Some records
........

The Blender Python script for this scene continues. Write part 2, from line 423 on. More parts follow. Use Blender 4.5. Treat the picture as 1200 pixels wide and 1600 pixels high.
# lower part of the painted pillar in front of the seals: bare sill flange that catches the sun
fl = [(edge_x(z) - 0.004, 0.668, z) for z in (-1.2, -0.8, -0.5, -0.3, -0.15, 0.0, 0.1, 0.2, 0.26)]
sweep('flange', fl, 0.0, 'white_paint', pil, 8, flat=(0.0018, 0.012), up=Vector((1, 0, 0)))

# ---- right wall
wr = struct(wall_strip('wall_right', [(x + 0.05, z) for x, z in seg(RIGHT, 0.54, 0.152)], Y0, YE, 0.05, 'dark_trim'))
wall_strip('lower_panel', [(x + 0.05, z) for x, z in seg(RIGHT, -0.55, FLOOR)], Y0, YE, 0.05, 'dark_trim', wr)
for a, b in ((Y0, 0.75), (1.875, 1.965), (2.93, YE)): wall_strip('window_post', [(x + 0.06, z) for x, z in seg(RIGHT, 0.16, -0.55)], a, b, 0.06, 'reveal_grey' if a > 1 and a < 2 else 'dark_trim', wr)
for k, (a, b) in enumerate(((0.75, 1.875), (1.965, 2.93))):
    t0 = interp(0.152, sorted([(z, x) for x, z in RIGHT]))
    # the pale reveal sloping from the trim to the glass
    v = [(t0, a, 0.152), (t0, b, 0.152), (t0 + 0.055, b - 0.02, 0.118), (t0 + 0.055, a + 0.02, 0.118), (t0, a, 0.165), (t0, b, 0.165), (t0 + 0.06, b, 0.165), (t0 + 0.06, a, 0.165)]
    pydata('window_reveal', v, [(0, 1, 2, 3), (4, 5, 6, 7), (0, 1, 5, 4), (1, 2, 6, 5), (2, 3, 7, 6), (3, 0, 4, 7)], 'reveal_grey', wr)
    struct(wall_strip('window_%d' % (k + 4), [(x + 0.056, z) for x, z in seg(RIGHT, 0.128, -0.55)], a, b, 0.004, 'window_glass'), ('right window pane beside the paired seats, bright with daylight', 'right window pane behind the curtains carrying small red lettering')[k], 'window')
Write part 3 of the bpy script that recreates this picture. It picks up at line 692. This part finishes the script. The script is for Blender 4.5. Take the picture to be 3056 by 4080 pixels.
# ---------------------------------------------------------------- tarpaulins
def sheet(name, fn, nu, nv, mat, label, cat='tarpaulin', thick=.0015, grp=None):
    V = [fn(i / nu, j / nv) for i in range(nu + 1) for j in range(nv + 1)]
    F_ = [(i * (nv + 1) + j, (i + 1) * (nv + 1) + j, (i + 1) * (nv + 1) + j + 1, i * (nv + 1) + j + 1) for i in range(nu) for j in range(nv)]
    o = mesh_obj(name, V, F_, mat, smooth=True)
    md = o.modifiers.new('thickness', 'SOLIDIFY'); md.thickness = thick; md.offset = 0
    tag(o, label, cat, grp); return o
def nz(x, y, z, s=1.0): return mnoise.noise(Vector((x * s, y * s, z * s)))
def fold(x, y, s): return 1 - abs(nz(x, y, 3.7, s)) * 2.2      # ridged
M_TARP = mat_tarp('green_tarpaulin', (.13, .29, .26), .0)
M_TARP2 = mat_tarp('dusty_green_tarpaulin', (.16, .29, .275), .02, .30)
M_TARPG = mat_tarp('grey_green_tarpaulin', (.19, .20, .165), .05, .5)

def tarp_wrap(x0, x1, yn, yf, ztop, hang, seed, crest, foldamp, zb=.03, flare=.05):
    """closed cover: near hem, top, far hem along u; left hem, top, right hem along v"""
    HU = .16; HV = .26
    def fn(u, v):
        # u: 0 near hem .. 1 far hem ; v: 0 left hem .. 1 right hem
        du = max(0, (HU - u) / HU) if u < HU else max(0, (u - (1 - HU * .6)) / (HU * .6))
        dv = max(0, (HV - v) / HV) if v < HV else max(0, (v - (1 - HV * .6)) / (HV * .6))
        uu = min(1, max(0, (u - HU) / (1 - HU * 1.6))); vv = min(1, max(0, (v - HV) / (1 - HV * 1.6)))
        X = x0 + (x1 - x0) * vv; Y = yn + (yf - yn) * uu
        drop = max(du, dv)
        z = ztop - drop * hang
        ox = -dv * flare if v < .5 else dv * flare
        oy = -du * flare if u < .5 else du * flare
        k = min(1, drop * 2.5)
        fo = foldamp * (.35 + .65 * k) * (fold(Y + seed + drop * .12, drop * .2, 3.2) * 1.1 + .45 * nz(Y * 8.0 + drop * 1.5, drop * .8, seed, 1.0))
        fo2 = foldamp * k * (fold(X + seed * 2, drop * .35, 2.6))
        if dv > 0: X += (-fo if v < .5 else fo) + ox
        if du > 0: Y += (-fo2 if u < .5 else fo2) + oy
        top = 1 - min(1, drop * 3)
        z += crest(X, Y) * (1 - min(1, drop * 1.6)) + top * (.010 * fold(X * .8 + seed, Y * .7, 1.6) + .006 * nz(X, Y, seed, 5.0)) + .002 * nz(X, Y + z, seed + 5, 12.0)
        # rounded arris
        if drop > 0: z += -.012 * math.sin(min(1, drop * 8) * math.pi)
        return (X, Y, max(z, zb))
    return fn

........

▶ **What the task asks**
Write out every entry verbatim.

▶ **Correct response**
The Blender Python script for this scene continues. Write part 2, from line 423 on. More parts follow. Use Blender 4.5. Treat the picture as 1200 pixels wide and 1600 pixels high.
# lower part of the painted pillar in front of the seals: bare sill flange that catches the sun
fl = [(edge_x(z) - 0.004, 0.668, z) for z in (-1.2, -0.8, -0.5, -0.3, -0.15, 0.0, 0.1, 0.2, 0.26)]
sweep('flange', fl, 0.0, 'white_paint', pil, 8, flat=(0.0018, 0.012), up=Vector((1, 0, 0)))

# ---- right wall
wr = struct(wall_strip('wall_right', [(x + 0.05, z) for x, z in seg(RIGHT, 0.54, 0.152)], Y0, YE, 0.05, 'dark_trim'))
wall_strip('lower_panel', [(x + 0.05, z) for x, z in seg(RIGHT, -0.55, FLOOR)], Y0, YE, 0.05, 'dark_trim', wr)
for a, b in ((Y0, 0.75), (1.875, 1.965), (2.93, YE)): wall_strip('window_post', [(x + 0.06, z) for x, z in seg(RIGHT, 0.16, -0.55)], a, b, 0.06, 'reveal_grey' if a > 1 and a < 2 else 'dark_trim', wr)
for k, (a, b) in enumerate(((0.75, 1.875), (1.965, 2.93))):
    t0 = interp(0.152, sorted([(z, x) for x, z in RIGHT]))
    # the pale reveal sloping from the trim to the glass
    v = [(t0, a, 0.152), (t0, b, 0.152), (t0 + 0.055, b - 0.02, 0.118), (t0 + 0.055, a + 0.02, 0.118), (t0, a, 0.165), (t0, b, 0.165), (t0 + 0.06, b, 0.165), (t0 + 0.06, a, 0.165)]
    pydata('window_reveal', v, [(0, 1, 2, 3), (4, 5, 6, 7), (0, 1, 5, 4), (1, 2, 6, 5), (2, 3, 7, 6), (3, 0, 4, 7)], 'reveal_grey', wr)
    struct(wall_strip('window_%d' % (k + 4), [(x + 0.056, z) for x, z in seg(RIGHT, 0.128, -0.55)], a, b, 0.004, 'window_glass'), ('right window pane beside the paired seats, bright with daylight', 'right window pane behind the curtains carrying small red lettering')[k], 'window')
Write part 3 of the bpy script that recreates this picture. It picks up at line 692. This part finishes the script. The script is for Blender 4.5. Take the picture to be 3056 by 4080 pixels.
# ---------------------------------------------------------------- tarpaulins
def sheet(name, fn, nu, nv, mat, label, cat='tarpaulin', thick=.0015, grp=None):
    V = [fn(i / nu, j / nv) for i in range(nu + 1) for j in range(nv + 1)]
    F_ = [(i * (nv + 1) + j, (i + 1) * (nv + 1) + j, (i + 1) * (nv + 1) + j + 1, i * (nv + 1) + j + 1) for i in range(nu) for j in range(nv)]
    o = mesh_obj(name, V, F_, mat, smooth=True)
    md = o.modifiers.new('thickness', 'SOLIDIFY'); md.thickness = thick; md.offset = 0
    tag(o, label, cat, grp); return o
def nz(x, y, z, s=1.0): return mnoise.noise(Vector((x * s, y * s, z * s)))
def fold(x, y, s): return 1 - abs(nz(x, y, 3.7, s)) * 2.2      # ridged
M_TARP = mat_tarp('green_tarpaulin', (.13, .29, .26), .0)
M_TARP2 = mat_tarp('dusty_green_tarpaulin', (.16, .29, .275), .02, .30)
M_TARPG = mat_tarp('grey_green_tarpaulin', (.19, .20, .165), .05, .5)

def tarp_wrap(x0, x1, yn, yf, ztop, hang, seed, crest, foldamp, zb=.03, flare=.05):
    """closed cover: near hem, top, far hem along u; left hem, top, right hem along v"""
    HU = .16; HV = .26
    def fn(u, v):
        # u: 0 near hem .. 1 far hem ; v: 0 left hem .. 1 right hem
        du = max(0, (HU - u) / HU) if u < HU else max(0, (u - (1 - HU * .6)) / (HU * .6))
        dv = max(0, (HV - v) / HV) if v < HV else max(0, (v - (1 - HV * .6)) / (HV * .6))
        uu = min(1, max(0, (u - HU) / (1 - HU * 1.6))); vv = min(1, max(0, (v - HV) / (1 - HV * 1.6)))
        X = x0 + (x1 - x0) * vv; Y = yn + (yf - yn) * uu
        drop = max(du, dv)
        z = ztop - drop * hang
        ox = -dv * flare if v < .5 else dv * flare
        oy = -du * flare if u < .5 else du * flare
        k = min(1, drop * 2.5)
        fo = foldamp * (.35 + .65 * k) * (fold(Y + seed + drop * .12, drop * .2, 3.2) * 1.1 + .45 * nz(Y * 8.0 + drop * 1.5, drop * .8, seed, 1.0))
        fo2 = foldamp * k * (fold(X + seed * 2, drop * .35, 2.6))
        if dv > 0: X += (-fo if v < .5 else fo) + ox
        if du > 0: Y += (-fo2 if u < .5 else fo2) + oy
        top = 1 - min(1, drop * 3)
        z += crest(X, Y) * (1 - min(1, drop * 1.6)) + top * (.010 * fold(X * .8 + seed, Y * .7, 1.6) + .006 * nz(X, Y, seed, 5.0)) + .002 * nz(X, Y + z, seed + 5, 12.0)
        # rounded arris
        if drop > 0: z += -.012 * math.sin(min(1, drop * 8) * math.pi)
        return (X, Y, max(z, zb))
    return fn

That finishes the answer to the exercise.